Six years ago we thought it would be interesting to see if we were as good at choosing whole portfolios ourselves as we are at carping about other people’s choices. So we started a small investment trust portfolio, the idea being to choose six that between them provided a good level of high-quality diversification; to check on them every six months but to trade them as rarely as possible; and to hope for the best.
I haven’t quite managed the six-month bit. But the rest has gone pretty well. We’ve made only three changes to the portfolio over the last six years. It now consists of Scottish Mortgage, Personal Assets, Caledonia, Temple Bar, Law Debenture and RIT, and our total return now sits at just over 116%. That number assumes that all investors are regularly rebalancing so they have equal amounts of all six, and it doesn’t take account of the transaction costs of doing so, but it nonetheless compares well with the 64.5% return from the FTSE All-Share and the 91% return from the MSCI World index over the same period.

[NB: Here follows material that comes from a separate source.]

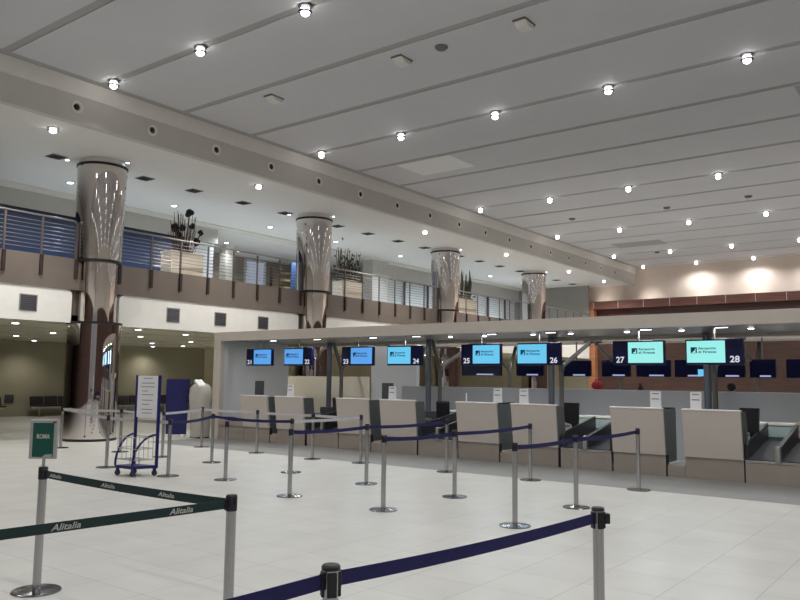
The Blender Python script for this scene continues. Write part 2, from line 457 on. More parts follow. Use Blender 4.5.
for n, (x, y) in enumerate([(-20.65,11.52),(-20.65,15.08),(-22.25,18.9),(-20.65,19.3),(-20.65,22.9),(-22.25,27.2),(-20.65,27.23),(-20.65,31.1),(-20.65,35.14),(-20.65,38.74)]):
    downlight((x,y,ZM), 'round white downlight in the bluish balcony ceiling, %s from the left' % ORD[n], 'downlights in the balcony ceiling', 400, (.8,.9,1.))
for n, (x, y) in enumerate(sorted([(-19.74,9.75),(-25.76,12.77),(-28.95,15.05),(-23.21,12.66),(-18.93,12.8),(-22.36,15.22),(-26.05,18.27),(-29.3,20.6),(-19.98,15.22),(-23.59,18.23),(-27.5,20.84)], key=lambda q: px((q[0],q[1],2.9))[0])):
    z = 2.912 if any(abs(x-c) < .35 for c in (-19.2,-21.4,-23.6,-25.8,-28.0)) else 2.93
    downlight((x,y,z), 'round downlight in the dim low ceiling under the balcony, %s from the left' % ORD[n], 'downlights under the balcony', 78, (1,.95,.86))
for y in (22.5,26,30,34,38):  # unseen lamps added to brighten the far space under the balcony
    downlight((-24.0,y,2.93), 'round downlight under the balcony beyond the check-in canopy, hidden in shadow', 'added downlights far under the balcony', 260, (1,.94,.82))
for i, yc in enumerate(COLY[1:]):
    for s_, (dx, dy) in (('left',(-.48,-.55)),('right',(.48,.3))):
        downlight((XS+dx*1.1,yc+dy*1.25,ZM), 'tiny downlight at the ceiling on the %s of the %s chrome column from the viewer' % (s_, ORD[i]), 'tiny downlights beside the columns', 0, (1,1,1)).scale = (.55,.55,.6)
for n, (x, y) in enumerate([(-24.6,20.6),(-25.8,22.3),(-24.2,24.6),(-25.6,26.2)]):
    downlight((x,y,ZM), 'downlight in the lounge ceiling behind the balcony, %s from the left' % ORD[n], 'downlights in the lounge', 80, (.85,.92,1))
# air nozzles on the fascia
pn = None
for n in range(17):
    lab = 'round air nozzle on the ceiling fascia, %s from the left' % ORD[n]; P = (-15.582, 8.73+1.932*n, 7.455)
    if pn is None:
        pn = thing('air_nozzle', lab, 'air nozzle', P, 0, 'air nozzles along the fascia')
        o = MB().lathe([(.075,.0),(.14,.0),(.14,.03),(.115,.045),(.085,.03),(.075,.0)], 28).build('nozzle_ring', 'ring', pn, True); o.rotation_euler = (0,PI/2,0)
        o = MB().lathe([(0,.008),(.03,.03),(.055,.012),(.085,.012)], 24).build('nozzle_core', 'hole', pn, True); o.rotation_euler = (0,PI/2,0)
    else: dup(pn, P, 0, lab)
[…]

We have benefited hugely from the inclusion of Scottish Mortgage in particular. Its shares are up a satisfying 297% since the 15th of June 2012 (launch date!). Caledonia has also done nicely. We bought it in late 2013 (as a replacement for the rather disappointing BH Macro) and it has gained 78% since. Finsbury provided a good boost in the first few years (116% to January 2017) and RIT has been satisfactory: up 78%.
Our slower movers have been the more value-orientated trusts. Personal Assets has done its core job of preserving capital regardless of market conditions. It is up 22%, beating inflation over the period (which has risen 13%), while Law Debenture (up 21% since September 2015) and Temple Bar (just under 2% since January 2017) are yet to have their time in the sun.